No dia 22 de julho, um dos jornais locais mais lidos no Reino Unido publicou um artigo comparando uma acomodação estudantil superlotada em Birmingham com as “periferias do Terceiro Mundo”. Políticos locais comentaram que um dos distritos de Birmingham começava a parecer com uma “favela brasileira”. A área em questão foi também descrita como “abarrotada” e “coberta de lixo” como “quintais da Amazônia”. Apesar de a maioria dos jornalistas de língua inglesa que estavam no Brasil durante a intensa exposição midiática da Copa do Mundo terem traduzido a palavra “favela” para “slum”, esse tipo de jornalismo preguiçoso é especialmente surpreendente vindo do Birmingham Mail. Birmingham tem sua própria e original história habitacional: durante a Revolução Industrial, muitas das comunidades de trabalhadores da cidade viviam em complexos minúsculos e miseráveis, o que ainda existia nos centros urbanos da cidade em plena década de 1960.

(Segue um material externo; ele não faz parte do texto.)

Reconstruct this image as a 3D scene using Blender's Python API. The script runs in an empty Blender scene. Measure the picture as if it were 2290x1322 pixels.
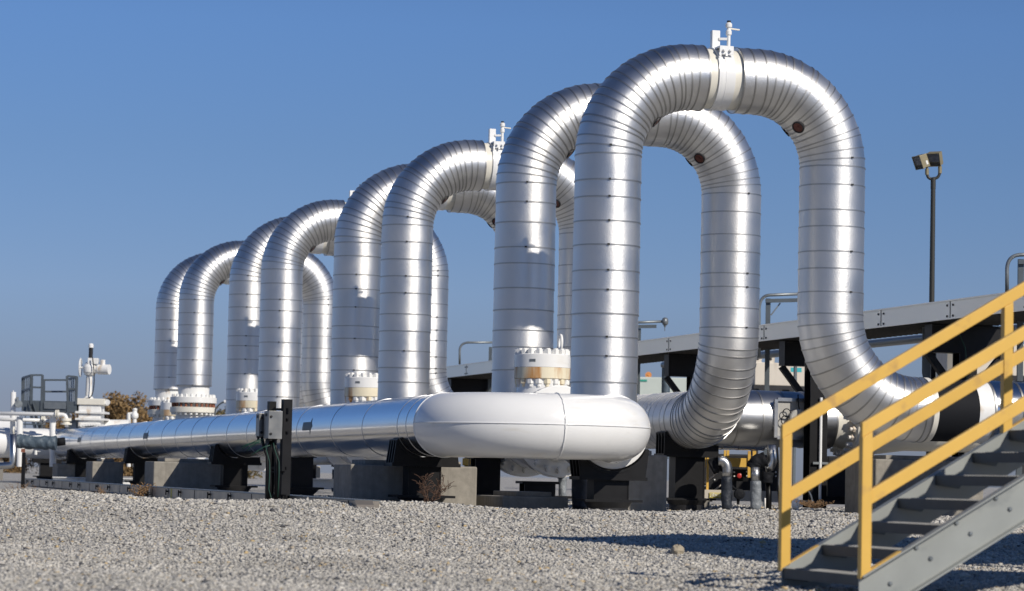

Apesar do fato de Birmingham ter sua própria história obscura de cortiços, seus políticos escolheram usar o termo “favela” para descrever acomodações estudantis superlotadas. Seus jornalistas, por sua vez, escolheram propagar esses comentários que perpetuam o profundo e danoso estigma da favela. Esse é um grande exemplo da infiltração do estigma na representação midiática internacional das favelas. Favelas não são “slums” porque elas não incluem por definição as características dos assentamentos temporários, condições de vida cerceadas e insegurança no fornecimento de água. Elas muitas vezes começam nessas condições, mas vêm se tornando, ao longo das décadas e gerações, comunidades com numerosas qualidades. Na realidade, a caracterização que une todas as favelas é muito simples. Favelas são:

  1. Bairros que surgem de uma necessidade por moradia que não é satisfeita pelo mercado ou setor privado.
  2. Fundadas e desenvolvidas sem regulamentação externa ou do governo.
  3. Fundadas e desenvolvidas pelos seus moradores (sem planejamento centralizado ou externo).
  4. Continuamente em evolução em relação à própria cultura e acesso à recursos, empregos, conhecimento e a cidade.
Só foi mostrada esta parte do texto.